== SUPPLIED INFORMATION ==

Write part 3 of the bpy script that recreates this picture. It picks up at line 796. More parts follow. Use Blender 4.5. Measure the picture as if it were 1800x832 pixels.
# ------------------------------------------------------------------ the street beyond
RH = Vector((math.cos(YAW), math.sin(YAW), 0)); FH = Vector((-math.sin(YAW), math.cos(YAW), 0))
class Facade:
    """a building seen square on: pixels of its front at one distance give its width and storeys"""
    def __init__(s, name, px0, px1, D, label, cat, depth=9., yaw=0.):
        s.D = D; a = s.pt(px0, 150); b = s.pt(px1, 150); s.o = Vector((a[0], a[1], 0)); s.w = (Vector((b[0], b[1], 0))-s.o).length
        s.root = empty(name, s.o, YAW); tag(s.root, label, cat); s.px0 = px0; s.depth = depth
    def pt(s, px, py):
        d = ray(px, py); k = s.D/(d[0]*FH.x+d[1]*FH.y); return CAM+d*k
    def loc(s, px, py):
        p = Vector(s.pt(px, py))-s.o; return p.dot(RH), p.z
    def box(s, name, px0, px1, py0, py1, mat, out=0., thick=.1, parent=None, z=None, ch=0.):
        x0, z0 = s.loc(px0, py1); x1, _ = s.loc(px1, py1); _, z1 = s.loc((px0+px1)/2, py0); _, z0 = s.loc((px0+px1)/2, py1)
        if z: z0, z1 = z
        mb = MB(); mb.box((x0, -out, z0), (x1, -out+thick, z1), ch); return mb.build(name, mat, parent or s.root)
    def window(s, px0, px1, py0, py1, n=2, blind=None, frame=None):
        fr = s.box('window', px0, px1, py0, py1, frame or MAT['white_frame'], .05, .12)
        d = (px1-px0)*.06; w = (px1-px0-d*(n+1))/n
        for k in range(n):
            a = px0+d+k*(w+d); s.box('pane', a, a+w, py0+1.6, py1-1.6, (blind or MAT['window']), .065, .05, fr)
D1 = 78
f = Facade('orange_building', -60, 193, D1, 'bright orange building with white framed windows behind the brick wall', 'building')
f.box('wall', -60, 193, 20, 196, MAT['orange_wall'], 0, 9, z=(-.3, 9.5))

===

GIVEN INSTRUCTION:
Nothing in the listing may be changed; retype it all exactly.

SOLUTION TO THIS EXERCISE:
Write part 3 of the bpy script that recreates this picture. It picks up at line 796. More parts follow. Use Blender 4.5. Measure the picture as if it were 1800x832 pixels.
# ------------------------------------------------------------------ the street beyond
RH = Vector((math.cos(YAW), math.sin(YAW), 0)); FH = Vector((-math.sin(YAW), math.cos(YAW), 0))
class Facade:
    """a building seen square on: pixels of its front at one distance give its width and storeys"""
    def __init__(s, name, px0, px1, D, label, cat, depth=9., yaw=0.):
        s.D = D; a = s.pt(px0, 150); b = s.pt(px1, 150); s.o = Vector((a[0], a[1], 0)); s.w = (Vector((b[0], b[1], 0))-s.o).length
        s.root = empty(name, s.o, YAW); tag(s.root, label, cat); s.px0 = px0; s.depth = depth
    def pt(s, px, py):
        d = ray(px, py); k = s.D/(d[0]*FH.x+d[1]*FH.y); return CAM+d*k
    def loc(s, px, py):
        p = Vector(s.pt(px, py))-s.o; return p.dot(RH), p.z
    def box(s, name, px0, px1, py0, py1, mat, out=0., thick=.1, parent=None, z=None, ch=0.):
        x0, z0 = s.loc(px0, py1); x1, _ = s.loc(px1, py1); _, z1 = s.loc((px0+px1)/2, py0); _, z0 = s.loc((px0+px1)/2, py1)
        if z: z0, z1 = z
        mb = MB(); mb.box((x0, -out, z0), (x1, -out+thick, z1), ch); return mb.build(name, mat, parent or s.root)
    def window(s, px0, px1, py0, py1, n=2, blind=None, frame=None):
        fr = s.box('window', px0, px1, py0, py1, frame or MAT['white_frame'], .05, .12)
        d = (px1-px0)*.06; w = (px1-px0-d*(n+1))/n
        for k in range(n):
            a = px0+d+k*(w+d); s.box('pane', a, a+w, py0+1.6, py1-1.6, (blind or MAT['window']), .065, .05, fr)
D1 = 78
f = Facade('orange_building', -60, 193, D1, 'bright orange building with white framed windows behind the brick wall', 'building')
f.box('wall', -60, 193, 20, 196, MAT['orange_wall'], 0, 9, z=(-.3, 9.5))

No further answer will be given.